I don't know that dragonwriter meant to exclude government employment from "the market". If we include it, the question remains approximately as strong. If there is useful work to be done, we should employ them to do that work, but we should do that based on the work we see to be done, not based on some notion that people having freedom to choose how they spend their time is bad.


>no one needs to be forced into economically inefficient make-work jobs

So you are saying that the jobs building the Lincoln Tunnel in Manhattan and the Triborough bridge (among many other things under the PWA) were "economically inefficient make work jobs".

Why?


> So you are saying that the jobs building the Lincoln Tunnel in Manhattan and the Triborough bridge (among many other things under the PWA) were "economically inefficient make work jobs".

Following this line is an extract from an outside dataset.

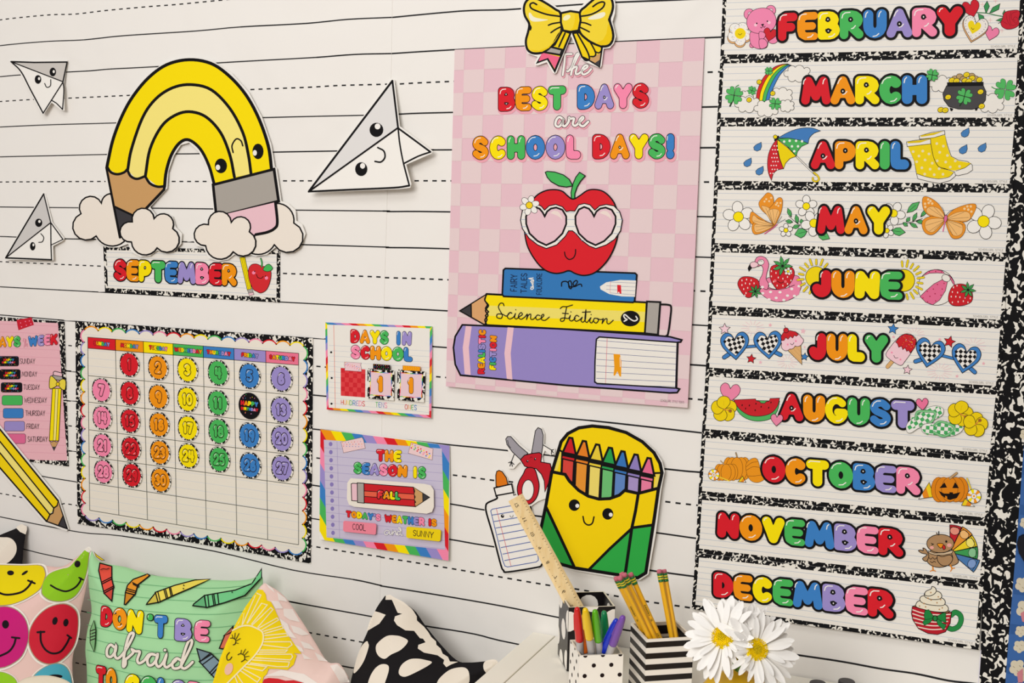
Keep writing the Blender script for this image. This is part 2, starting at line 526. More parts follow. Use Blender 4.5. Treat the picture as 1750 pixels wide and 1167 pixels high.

No, I agree that it is an essential function of government (arguably, the only legitimate function of government) to correct for market failures by shifting incentives or directly purchasing goods and services so that exchanges which are a net benefit but which the market fails to provide because externalized costs or benefits are not taken into account naturally in market exchanges (as is the case, for instance, when benefits or costs are particularly diffuse in space or time or both). And many public works projects fit that bill, and when labor costs are low because of a dip in private market demand, more of those projects have a positive cost:benefit ratio.

OTOH, the social benefit from an income support is independent of its tie to employment, and therefore it makes sense for the income support to be decoupled from any public works program. Coupling the two creates inefficiency, as individuals receiving the income support are then compelled to devote time to an economically-inefficient job that could, instead, be devoted to economically efficient activities, including working at an economically-efficient job with a lower wage (that would be inadequate income for basic living on its own) than is provided by the government make-work job but which provides experience which enables the individual to progress to better paying jobs and greater contributions to society.


>Coupling the two creates inefficiency, as individuals receiving the income support are then compelled to devote time to an economically-inefficient job

Economically inefficient jobs like building the triborough bridge.

Or providing healthcare.

Or building dams.

Or building schools.

Or building public art works.

Your entire argument is based upon a theoretical presumption that is disproved by reality: that if the government provides jobs that did not otherwise exist that those jobs will by necessity be make work.

Economic efficiency is also a terrible measure of whether something is worthwhile. Was sending a man to the moon economically efficient? Was it worthwhile?


I see no claim in the parent that everything done by the PWA was make-work. Also, while creating jobs was an important motivation of the PWA, to the best of my knowledge it never included any guarantee.


I said "let's have something like the PWA - what would be wrong with that?". OP responded with:

"because no one needs to be forced into economically inefficient make-work jobs"


That's not what you said. You said, "This is preferable to a Basic Income", and linked both the PWA and a page on a job guarantee. I don't think dragonwriter's response would have been the same to the above. A job guarantee necessarily involves possibility of make-work, or it's not a guarantee.